Scenes as source code:

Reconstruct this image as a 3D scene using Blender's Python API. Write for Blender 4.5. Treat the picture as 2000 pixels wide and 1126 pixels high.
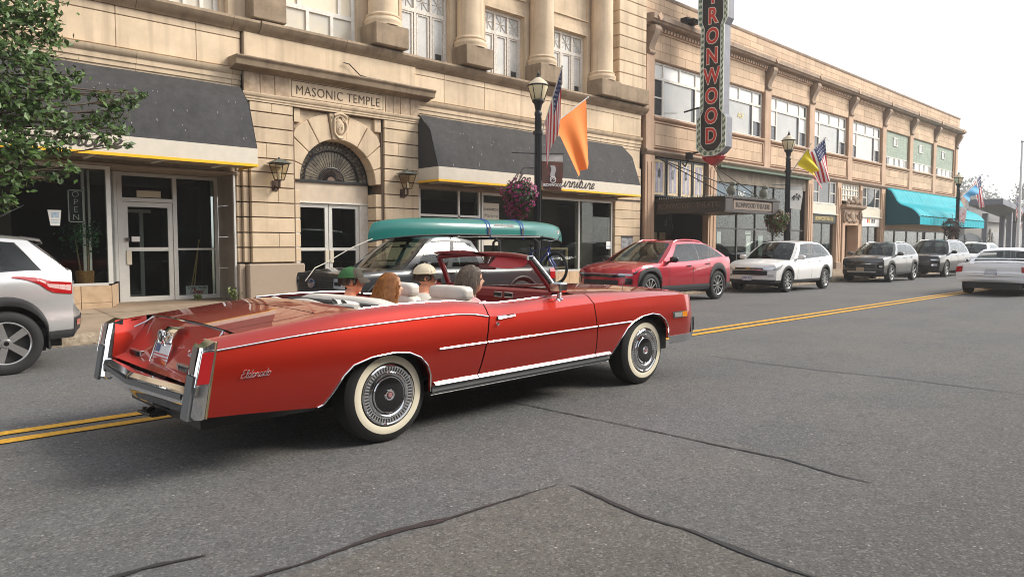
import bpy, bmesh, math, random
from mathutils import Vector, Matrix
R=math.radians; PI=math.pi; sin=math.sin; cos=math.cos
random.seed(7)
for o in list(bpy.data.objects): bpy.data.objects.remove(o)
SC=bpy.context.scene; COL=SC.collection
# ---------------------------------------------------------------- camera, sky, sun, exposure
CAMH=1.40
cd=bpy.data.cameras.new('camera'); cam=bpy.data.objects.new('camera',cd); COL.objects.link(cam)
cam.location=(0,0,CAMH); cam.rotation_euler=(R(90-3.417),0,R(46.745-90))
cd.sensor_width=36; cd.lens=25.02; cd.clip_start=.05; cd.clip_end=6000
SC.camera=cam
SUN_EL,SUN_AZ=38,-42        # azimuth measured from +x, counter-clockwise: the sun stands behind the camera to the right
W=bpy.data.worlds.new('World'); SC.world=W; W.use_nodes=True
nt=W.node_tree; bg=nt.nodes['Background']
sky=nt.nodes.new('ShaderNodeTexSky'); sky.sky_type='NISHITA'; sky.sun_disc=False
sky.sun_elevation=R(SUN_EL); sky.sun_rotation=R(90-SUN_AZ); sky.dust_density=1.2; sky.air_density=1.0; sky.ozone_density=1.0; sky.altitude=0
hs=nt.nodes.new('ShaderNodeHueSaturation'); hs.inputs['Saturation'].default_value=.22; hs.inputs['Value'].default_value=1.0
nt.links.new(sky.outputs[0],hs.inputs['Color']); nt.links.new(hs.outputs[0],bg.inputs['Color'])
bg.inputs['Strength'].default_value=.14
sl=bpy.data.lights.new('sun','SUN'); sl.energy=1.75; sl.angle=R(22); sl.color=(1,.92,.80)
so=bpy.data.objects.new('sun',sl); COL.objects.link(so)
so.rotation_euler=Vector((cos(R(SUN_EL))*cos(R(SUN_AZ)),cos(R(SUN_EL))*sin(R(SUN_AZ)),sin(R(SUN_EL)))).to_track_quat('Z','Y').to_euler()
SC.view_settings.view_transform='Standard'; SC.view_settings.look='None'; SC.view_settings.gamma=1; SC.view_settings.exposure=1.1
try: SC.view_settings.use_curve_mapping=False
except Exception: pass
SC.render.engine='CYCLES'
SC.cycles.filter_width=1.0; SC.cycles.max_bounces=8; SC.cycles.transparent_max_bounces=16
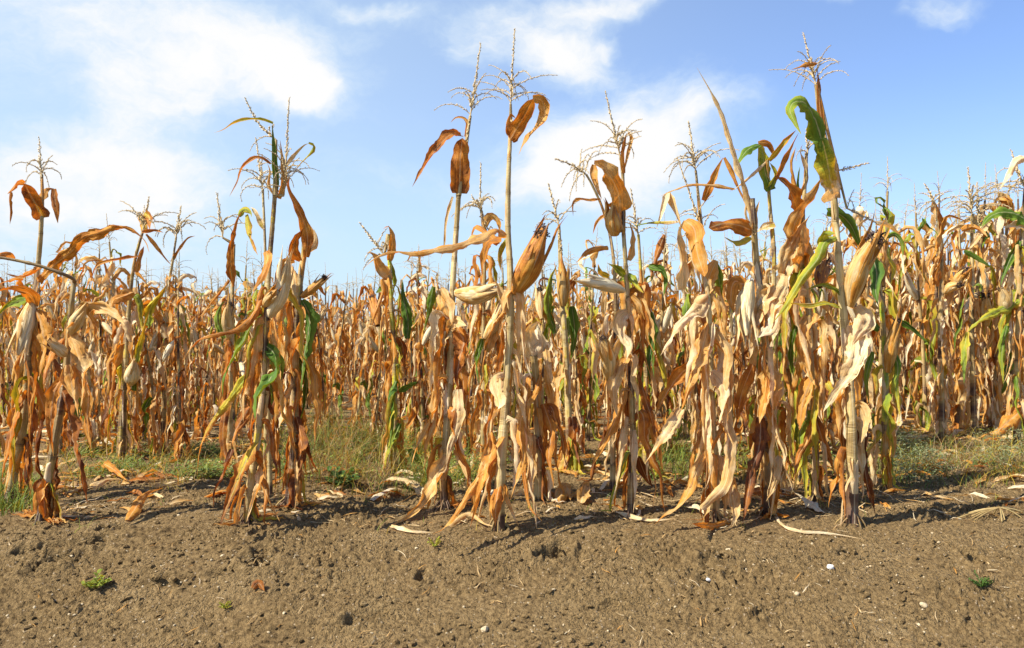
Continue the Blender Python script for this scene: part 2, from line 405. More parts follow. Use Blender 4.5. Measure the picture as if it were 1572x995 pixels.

Task directions: Return each line of the data, keeping its wording exact and omitting pictures.

Answer:
Reconstruct this image as a 3D scene using Blender's Python API. Write for Blender 4.5. Treat the picture as 2000 pixels wide and 1126 pixels high.
import bpy, bmesh, math, random
from mathutils import Vector, Matrix
R=math.radians; PI=math.pi; sin=math.sin; cos=math.cos
random.seed(7)
for o in list(bpy.data.objects): bpy.data.objects.remove(o)
SC=bpy.context.scene; COL=SC.collection
# ---------------------------------------------------------------- camera, sky, sun, exposure
CAMH=1.40
cd=bpy.data.cameras.new('camera'); cam=bpy.data.objects.new('camera',cd); COL.objects.link(cam)
cam.location=(0,0,CAMH); cam.rotation_euler=(R(90-3.417),0,R(46.745-90))
cd.sensor_width=36; cd.lens=25.02; cd.clip_start=.05; cd.clip_end=6000
SC.camera=cam
SUN_EL,SUN_AZ=38,-42        # azimuth measured from +x, counter-clockwise: the sun stands behind the camera to the right
W=bpy.data.worlds.new('World'); SC.world=W; W.use_nodes=True
nt=W.node_tree; bg=nt.nodes['Background']
sky=nt.nodes.new('ShaderNodeTexSky'); sky.sky_type='NISHITA'; sky.sun_disc=False
sky.sun_elevation=R(SUN_EL); sky.sun_rotation=R(90-SUN_AZ); sky.dust_density=1.2; sky.air_density=1.0; sky.ozone_density=1.0; sky.altitude=0
hs=nt.nodes.new('ShaderNodeHueSaturation'); hs.inputs['Saturation'].default_value=.22; hs.inputs['Value'].default_value=1.0
nt.links.new(sky.outputs[0],hs.inputs['Color']); nt.links.new(hs.outputs[0],bg.inputs['Color'])
bg.inputs['Strength'].default_value=.14
sl=bpy.data.lights.new('sun','SUN'); sl.energy=1.75; sl.angle=R(22); sl.color=(1,.92,.80)
so=bpy.data.objects.new('sun',sl); COL.objects.link(so)
so.rotation_euler=Vector((cos(R(SUN_EL))*cos(R(SUN_AZ)),cos(R(SUN_EL))*sin(R(SUN_AZ)),sin(R(SUN_EL)))).to_track_quat('Z','Y').to_euler()
SC.view_settings.view_transform='Standard'; SC.view_settings.look='None'; SC.view_settings.gamma=1; SC.view_settings.exposure=1.1
try: SC.view_settings.use_curve_mapping=False
except Exception: pass
SC.render.engine='CYCLES'
SC.cycles.filter_width=1.0; SC.cycles.max_bounces=8; SC.cycles.transparent_max_bounces=16
Continue the Blender Python script for this scene: part 2, from line 405. More parts follow. Use Blender 4.5. Measure the picture as if it were 1572x995 pixels.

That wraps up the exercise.